Wheel bearing replacement is easy.
You use a drift to knock out the old bearings.
working from the opposit side of the wheel you force the bearing spacer collar off axis so that the inner edge of the far side bearing is exposed. A socket extension will work if you don't have a drift, but watrch out for small dents you may put in the end of the extension, you may have to file or grind them out.
work your way around the the inner circle of the bearing to force it out evenly.
the second side is easier because the collar and opposit bearing are already out.
Buy your bearings at
www.bearingsdirect.com.
They are less expensive and ship for less.
You will need to know the dimensions of the bearing for the order.
if you or someone you know has measurement calipers you are all set.
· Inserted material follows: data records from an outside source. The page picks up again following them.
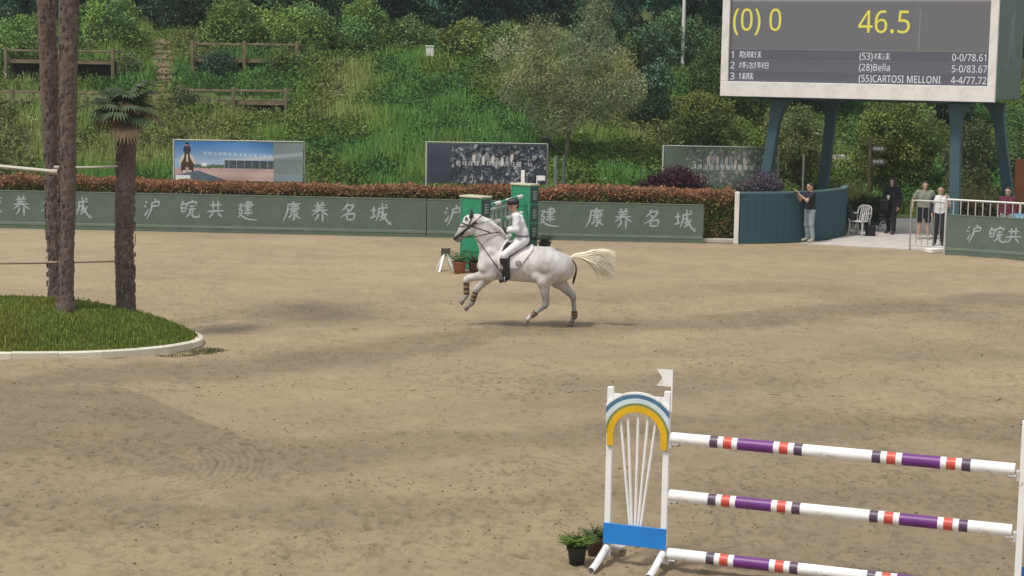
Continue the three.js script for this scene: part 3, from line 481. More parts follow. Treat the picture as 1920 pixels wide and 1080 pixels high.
// gate and railing at the right
{
  const o = thing('gate', 'grey metal gate of upright bars standing open by the concrete path', 'gate', [11.2, 0.03, -50.95], -Math.atan2(0.42, 0.88)), L = 0.98, h = 1.38, r = 0.1;
  part('frame', tube([[0, 0, 0], [0, 0.7, 0], [0, h - r, 0], [r * 0.3, h - r * 0.3, 0], [r, h, 0], [L / 2, h, 0], [L - r, h, 0], [L - r * 0.3, h - r * 0.3, 0], [L, h - r, 0], [L, 0.5, 0], [L, 0, 0]], 0.024, 8, 60), M.galv, o);
  part('bottom_rail', bar([0, 0.12, 0], [L, 0.12, 0], 0.018), M.galv, o);
  for (let k = 1; k < 6; k++) part('bar', bar([k * L / 6, 0.12, 0], [k * L / 6, h, 0], 0.011, 0.011, 6), M.galv, o);
  const q = thing('railing', 'white metal railing behind the right hand green board', 'railing', [12.02, 0, -50.28], -Math.atan2(0.514, 0.857)), n = 40, LL = n * 0.205;
  part('top_rail', bar([0, 1.5, 0], [LL, 1.5, 0], 0.03), M.whiteMetal, q); part('bottom_rail', bar([0, 0.25, 0], [LL, 0.25, 0], 0.022), M.whiteMetal, q);
  for (let k = 0; k <= n; k += 10) part('post', bar([k * 0.205, 0, 0], [k * 0.205, 1.53, 0], 0.032), M.whiteMetal, q);
  for (let k = 1; k < n; k++) if (k % 10) part('bar', bar([k * 0.205, 0.25, 0], [k * 0.205, 1.48, 0], 0.015, 0.015, 6), M.whiteMetal, q);
  const s = thing('small_sign', 'small pale blue sign hung low on the white railing', 'sign', [13.75, 1.0, -49.12], -Math.atan2(0.514, 0.857));
  part('sign_plate', bx(0.95, 0.2, 0.02, 0.3, 0.13, 0, 0.004), mat([0.18, 0.38, 0.50], 0.5), s);
  const lm = mat([0.7, 0.78, 0.82], 0.6); for (let k = 0; k < 7; k++) part('letter', mg([bx(0.07, 0.012, 0.004, -0.06 + k * 0.115, 0.16, 0.0125), bx(0.06, 0.012, 0.004, -0.06 + k * 0.115, 0.13, 0.0125), bx(0.012, 0.09, 0.0032, -0.07 + k * 0.115 + 0.008 * (k % 3), 0.13, 0.0122)]), lm, s);
  const t = thing('orange_panel', 'orange panel standing behind the railing at the right edge', 'panel', [16.05, 0, -58]);
  part('sheet', bx(1.1, 1.4, 0.04, 0.5, 1.6, 0, 0.01), mat([0.36, 0.14, 0.055], 0.7, 0, { map: dirtT }), t); for (const x of [0.05, 0.95]) part('post', bar([x, 0, -0.05], [x, 2.35, -0.05], 0.03), M.galv, t);
}
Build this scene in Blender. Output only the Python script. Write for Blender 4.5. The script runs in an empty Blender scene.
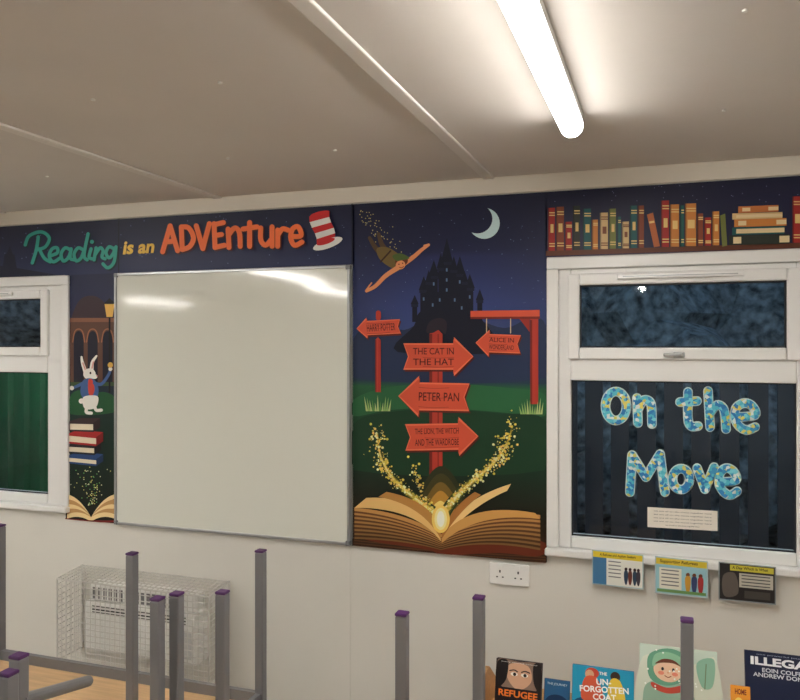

when putting the new bearings only put force on the outside race of the bearing if you hit the inside race you will damage the bearing. find a piece of pipe or large socket that matches the size of the outer race. Put the bearing in the freezer for 10 minutes before tapping in place. If you are quick between the freezer and the wheel it may go in very easily.
Last year I helped a freind change out his rear wheel bearings on an 1100 Honda Shadow Saber.
He was trying to go to Myrtle Beach but needed new tires.
We had to sledge hammer the rear axel out. There was a large gouge in the bearing spacer collar. We rat-tail filed that smooth and filed acouple of axel dinges smooth. The bearings did not roll smoothly under your finger so they needed to be replaced. We only had 2 more days to get him together for the trip with his freind.
Honda parts dealers would take 3 to 7 days to get the bearing and then ship to us at very high prices.
I found
www.bearingsdirect.com on the web.
They had both rear wheel bearings. One of the bearings is a double row ball bearing, but they had it.